Goal Setting for Reading Success Part 1: Setting a reachable, standards aligned reading goal

Jaclyn DeForgeJaclyn DeForge, our Resident Literacy Expert began her career teaching first and second grade in the South Bronx, and went on to become a literacy coach and earn her Masters of Science in Teaching. In this series for teachers, educators, and literacy coaches, Jaclyn discusses different strategies for ensuring students hit end-of-year benchmarks in reading.

These days, the words testing or assessment tend to bring up many conflicting emotions among educators, but determining where your students need to be at the end of the year and how you (the teacher)are going to keep track of individual progress toward each standard is a key part of proactive planning.

With my students, it was really important to me that they feel ownership of their success by being able to clearly see how their actions affected their achievement, so we did a lot of individualized goal setting and consistently measured our progress toward said goals.  The result was a classroom full of empowered children who were aware of where they were strong and what they needed to work on, and confident in the knowledge that there was a plan as to how we were going to get there.  This transparency in teaching can absolutely yield huge rewards, but it does take some proactive planning.

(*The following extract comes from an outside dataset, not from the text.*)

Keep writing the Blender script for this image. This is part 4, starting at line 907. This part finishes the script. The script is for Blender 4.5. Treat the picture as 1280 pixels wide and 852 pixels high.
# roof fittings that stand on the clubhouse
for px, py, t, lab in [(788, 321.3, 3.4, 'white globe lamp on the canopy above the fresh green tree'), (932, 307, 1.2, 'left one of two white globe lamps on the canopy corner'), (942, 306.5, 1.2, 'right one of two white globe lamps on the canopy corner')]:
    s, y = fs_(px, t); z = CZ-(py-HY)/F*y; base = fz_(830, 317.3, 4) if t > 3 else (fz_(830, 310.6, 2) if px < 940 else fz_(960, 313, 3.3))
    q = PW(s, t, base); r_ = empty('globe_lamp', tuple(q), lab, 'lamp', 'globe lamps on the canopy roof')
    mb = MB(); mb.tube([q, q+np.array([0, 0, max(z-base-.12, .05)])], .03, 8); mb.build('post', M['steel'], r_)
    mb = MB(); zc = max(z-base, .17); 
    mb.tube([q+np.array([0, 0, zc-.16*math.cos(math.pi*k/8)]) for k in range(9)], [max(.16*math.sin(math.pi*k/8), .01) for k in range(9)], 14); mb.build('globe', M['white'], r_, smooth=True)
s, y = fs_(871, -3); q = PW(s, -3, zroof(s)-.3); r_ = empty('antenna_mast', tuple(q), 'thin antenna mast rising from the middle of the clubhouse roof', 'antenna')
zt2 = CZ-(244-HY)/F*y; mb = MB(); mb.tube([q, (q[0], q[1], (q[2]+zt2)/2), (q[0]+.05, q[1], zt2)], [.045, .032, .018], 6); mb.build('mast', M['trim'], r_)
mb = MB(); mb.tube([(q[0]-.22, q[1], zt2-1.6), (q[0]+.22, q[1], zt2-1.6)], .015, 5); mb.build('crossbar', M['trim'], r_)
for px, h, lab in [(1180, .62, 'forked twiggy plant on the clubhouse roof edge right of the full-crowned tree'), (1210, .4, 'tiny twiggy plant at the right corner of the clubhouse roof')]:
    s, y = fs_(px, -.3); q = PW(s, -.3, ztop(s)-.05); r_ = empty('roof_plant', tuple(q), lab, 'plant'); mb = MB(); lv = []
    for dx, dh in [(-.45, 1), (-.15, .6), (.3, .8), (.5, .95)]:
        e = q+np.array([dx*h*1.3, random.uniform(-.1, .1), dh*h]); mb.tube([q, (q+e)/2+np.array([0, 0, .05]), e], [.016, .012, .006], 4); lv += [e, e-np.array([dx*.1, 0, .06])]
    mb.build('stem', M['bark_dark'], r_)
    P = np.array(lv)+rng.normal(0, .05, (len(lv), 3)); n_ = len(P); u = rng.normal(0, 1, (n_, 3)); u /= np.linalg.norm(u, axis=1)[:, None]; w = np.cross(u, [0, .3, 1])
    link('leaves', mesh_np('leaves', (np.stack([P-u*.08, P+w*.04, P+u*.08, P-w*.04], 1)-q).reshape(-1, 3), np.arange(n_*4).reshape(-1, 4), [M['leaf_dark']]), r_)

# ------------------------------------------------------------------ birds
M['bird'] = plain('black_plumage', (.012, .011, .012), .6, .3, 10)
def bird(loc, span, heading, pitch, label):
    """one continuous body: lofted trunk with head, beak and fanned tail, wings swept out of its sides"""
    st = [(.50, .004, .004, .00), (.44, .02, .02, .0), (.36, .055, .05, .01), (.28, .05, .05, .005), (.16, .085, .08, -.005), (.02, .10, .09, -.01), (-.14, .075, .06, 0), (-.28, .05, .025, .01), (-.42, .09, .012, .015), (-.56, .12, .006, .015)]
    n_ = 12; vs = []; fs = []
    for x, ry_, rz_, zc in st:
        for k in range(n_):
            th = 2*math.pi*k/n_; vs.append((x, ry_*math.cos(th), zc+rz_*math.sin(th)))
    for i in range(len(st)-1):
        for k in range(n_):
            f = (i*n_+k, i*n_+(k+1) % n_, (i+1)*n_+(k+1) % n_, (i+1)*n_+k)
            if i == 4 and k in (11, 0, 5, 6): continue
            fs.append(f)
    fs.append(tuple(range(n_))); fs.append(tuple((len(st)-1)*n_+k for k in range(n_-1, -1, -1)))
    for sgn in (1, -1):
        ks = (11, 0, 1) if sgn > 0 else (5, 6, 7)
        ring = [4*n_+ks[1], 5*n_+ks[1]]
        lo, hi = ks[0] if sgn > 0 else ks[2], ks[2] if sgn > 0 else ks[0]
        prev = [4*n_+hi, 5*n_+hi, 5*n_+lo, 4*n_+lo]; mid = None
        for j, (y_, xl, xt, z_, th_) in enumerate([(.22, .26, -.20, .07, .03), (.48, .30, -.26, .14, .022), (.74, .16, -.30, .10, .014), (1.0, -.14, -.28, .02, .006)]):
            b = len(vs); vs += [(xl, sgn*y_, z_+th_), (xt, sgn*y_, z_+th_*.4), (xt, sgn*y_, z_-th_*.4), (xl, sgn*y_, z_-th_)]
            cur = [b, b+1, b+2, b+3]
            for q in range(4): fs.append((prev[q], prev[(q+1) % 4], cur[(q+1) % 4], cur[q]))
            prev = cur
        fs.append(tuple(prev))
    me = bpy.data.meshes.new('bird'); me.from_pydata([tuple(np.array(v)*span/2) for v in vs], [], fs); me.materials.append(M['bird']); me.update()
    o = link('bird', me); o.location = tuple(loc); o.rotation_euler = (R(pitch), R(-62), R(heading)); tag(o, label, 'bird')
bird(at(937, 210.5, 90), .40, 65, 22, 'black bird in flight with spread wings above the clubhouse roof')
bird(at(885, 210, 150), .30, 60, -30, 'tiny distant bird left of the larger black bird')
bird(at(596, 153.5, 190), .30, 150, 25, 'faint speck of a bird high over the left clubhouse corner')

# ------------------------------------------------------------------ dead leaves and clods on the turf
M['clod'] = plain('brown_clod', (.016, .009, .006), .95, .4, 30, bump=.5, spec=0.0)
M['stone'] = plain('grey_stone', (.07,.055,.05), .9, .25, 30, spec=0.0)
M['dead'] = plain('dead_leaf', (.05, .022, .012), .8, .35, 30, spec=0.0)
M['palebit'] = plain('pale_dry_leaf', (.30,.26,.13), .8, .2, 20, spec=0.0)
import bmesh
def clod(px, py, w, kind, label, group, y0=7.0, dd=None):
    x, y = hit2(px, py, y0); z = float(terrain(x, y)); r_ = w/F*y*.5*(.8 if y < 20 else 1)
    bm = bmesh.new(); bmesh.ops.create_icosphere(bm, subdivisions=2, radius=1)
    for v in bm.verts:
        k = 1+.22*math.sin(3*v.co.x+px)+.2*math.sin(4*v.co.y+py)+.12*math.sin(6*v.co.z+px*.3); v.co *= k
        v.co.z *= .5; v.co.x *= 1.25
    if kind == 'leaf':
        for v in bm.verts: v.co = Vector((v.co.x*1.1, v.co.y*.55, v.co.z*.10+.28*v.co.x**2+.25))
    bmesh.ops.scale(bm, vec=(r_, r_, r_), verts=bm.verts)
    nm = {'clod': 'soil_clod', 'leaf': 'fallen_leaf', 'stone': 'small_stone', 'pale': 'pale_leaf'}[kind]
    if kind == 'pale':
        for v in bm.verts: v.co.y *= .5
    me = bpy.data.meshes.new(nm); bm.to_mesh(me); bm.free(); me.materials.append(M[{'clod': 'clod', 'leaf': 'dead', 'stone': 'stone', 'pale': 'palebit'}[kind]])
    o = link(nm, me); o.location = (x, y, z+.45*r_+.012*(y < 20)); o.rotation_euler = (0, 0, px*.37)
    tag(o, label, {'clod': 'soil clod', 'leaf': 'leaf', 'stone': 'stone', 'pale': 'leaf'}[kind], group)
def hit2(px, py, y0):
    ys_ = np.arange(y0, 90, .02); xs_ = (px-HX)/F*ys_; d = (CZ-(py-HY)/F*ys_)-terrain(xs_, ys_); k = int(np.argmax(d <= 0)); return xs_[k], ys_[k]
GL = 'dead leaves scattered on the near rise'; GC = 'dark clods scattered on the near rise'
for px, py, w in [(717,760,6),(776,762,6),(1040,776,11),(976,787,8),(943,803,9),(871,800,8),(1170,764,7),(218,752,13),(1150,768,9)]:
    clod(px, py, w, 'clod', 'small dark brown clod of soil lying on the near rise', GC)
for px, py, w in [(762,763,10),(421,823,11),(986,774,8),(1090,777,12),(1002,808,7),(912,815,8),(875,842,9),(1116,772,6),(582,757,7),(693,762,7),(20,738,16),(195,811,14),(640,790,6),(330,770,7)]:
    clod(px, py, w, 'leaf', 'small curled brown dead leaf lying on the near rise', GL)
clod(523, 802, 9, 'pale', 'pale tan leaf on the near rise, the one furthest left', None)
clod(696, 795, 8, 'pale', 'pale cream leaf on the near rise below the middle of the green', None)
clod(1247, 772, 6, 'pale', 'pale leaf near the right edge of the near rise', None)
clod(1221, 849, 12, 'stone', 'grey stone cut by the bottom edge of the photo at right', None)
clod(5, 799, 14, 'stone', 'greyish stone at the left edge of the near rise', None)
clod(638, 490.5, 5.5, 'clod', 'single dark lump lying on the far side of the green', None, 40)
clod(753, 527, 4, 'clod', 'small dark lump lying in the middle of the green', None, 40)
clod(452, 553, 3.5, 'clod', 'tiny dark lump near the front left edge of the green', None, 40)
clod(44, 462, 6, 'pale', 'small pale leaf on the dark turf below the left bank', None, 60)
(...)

Over the next several weeks, my posts will be dedicated to the goal setting process in reading: where to set each goal, when to assess, how to keep track of progress toward the goal, and how to set each student up with concrete steps toward reaching their goal through the running records assessment and reading conferencing.

When reflecting on the “where” (i.e. what you would like each individual student’s independent reading level to be at the close of the school year), the Common Core Standards directly address text level complexity, and provide specific Lexile Levels ranges of where students should be reading by the end of the year to hit the standard.  Quick summary:

  • 2nd – 3rd graders are expected to be able to read and comprehend books that fall within the 450-790 complexity band (approximately levels L-P), 2nd graders with scaffolding and 3rd graders independently. 
  • 4th and 5th graders are expected to be able to read and comprehend books that fall  within the 770-980 complexity band (approximately levels O-V), 4th graders with scaffolding and 5th graders independently.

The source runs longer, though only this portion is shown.